A differential backup creates a copy of all the pages in a database modified after the last database backup. Differential logs are used primarily in heavily used systems where a failed database must be brought back online quickly. Differential backups are smaller than full database backups; therefore, they have less of an effect on the system while they run.
For example, a site executes a full database backup on Sunday night. A set of transaction log backups is made every four hours during the day, with the backups from one day overwriting the backups from the day before. Each night the site makes a differential backup. If one of the data disks for the database fails at 9:12 A.M. on Thursday, the site can:
- Back up the current transaction log.
- Restore the database backup from Sunday night.
- Restore the differential backup from Wednesday night to roll the database forward to that point.
- Restore the transaction log backups from 4:00 A.M. and 8:00 A.M. to roll the database forward to 8:00 A.M.
- Restore the log backup taken after the failure. This will roll the database forward to the time of the failure.
Consider using differential database backups when:
- Only a relatively small portion of the data in the database has changed since the last database backup. Differential database backups are particularly effective if the same data is modified many times.
- You are using the Simple Recovery model and want more frequent backups, but don't want to do frequent full database backups.
- You are using the Full or Bulk-Logged Recovery model and want to minimize the time it takes to roll forward transaction log backups when restoring a database.
A recommended process for implementing differential database backups is:
- Create regular database backups.
- Create a differential database backup periodically between database backups, such as every four hours or more for highly active systems.
- If using Full or Bulk-Logged Recovery, create transaction log backups more frequently than differential database backups, such as every 30 minutes.
The sequence for restoring differential database backups is:
- Restore the most recent database backup.
- Restore the last differential database backup.
- Apply all transaction log backups created after the last differential database backup was created if you use Full or Bulk-Logged Recovery.
Reducing Recovery Time
Using database, differential database, and transaction log backups together can reduce the amount of time it takes to restore a database back to any point in time after the database backup was created. Additionally, creating both differential database and transaction log backups can increase the robustness of a backup in the event that either a transaction log backup or differential database backup becomes unavailable, for example, due to media failure.
Typical backup procedures using database, differential database, and transaction log backups create database backups at longer intervals, differential database backups at medium intervals, and transaction log backups at shorter intervals. For example, create database backups weekly, differential database backups one or more times per day, and transaction log backups every ten minutes.
If a database needs to be recovered to the point of failure, for example, due to a system failure:
- Back up the currently active transaction log. This operation will fail if the transaction log has been damaged.

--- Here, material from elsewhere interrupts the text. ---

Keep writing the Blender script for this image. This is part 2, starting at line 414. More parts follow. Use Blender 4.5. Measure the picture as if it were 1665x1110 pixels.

- Restore the last database backup created.
- Restore the last differential backup created since the database backup was created.
- Apply all transaction log backups, in sequence, created after the last differential backup was created, finishing with the transaction log backup created in Step 1.
Note If the active transaction log cannot be backed up, it is possible to restore the database only to the point when the last transaction log backup was created. Changes made to the database since the last transaction log backup are lost and must be redone manually.
By using differential database and transaction log backups together to restore a database to the point of failure, the time taken to restore a database is reduced because only the transaction log backups created since the last differential database backup was created need to be applied. If a differential database backup was not created, then all the transaction log backups created since the database was backed up need to be applied.
For example, a mission-critical database system requires that a database backup is created each night at midnight, a differential database backup is created on the hour, Monday through Saturday, and transaction log backups are created every 10 minutes throughout the day. If the database needs to be restored to its state at 5:19 A.M. on Wednesday:
- Restore the database backup created on Tuesday night.
- Restore the differential database backup created at 5:00 A.M. on Wednesday.
- Apply the transaction log backup created at 5:10 A.M. on Wednesday.
- Apply the transaction log backup created at 5:20 A.M. on Wednesday, specifying that the recovery process only applies transactions that occurred before 5:19 A.M.
Alternatively, if the database needs to be restored to its state at 3:04 A.M. on Thursday, but the differential database backup created at 3:00 A.M. on Thursday is unavailable:
- Restore the database backup created on Wednesday night.
- Restore the differential database backup created at 2:00 A.M. on Thursday.
- Apply all the transaction log backups created from 2:10 A.M. to 3:00 A.M. on Thursday.
- Apply the transaction log backup created at 3:10 A.M. on Thursday, specifying that the recovery process only applies transactions that occurred before 3:04 A.M.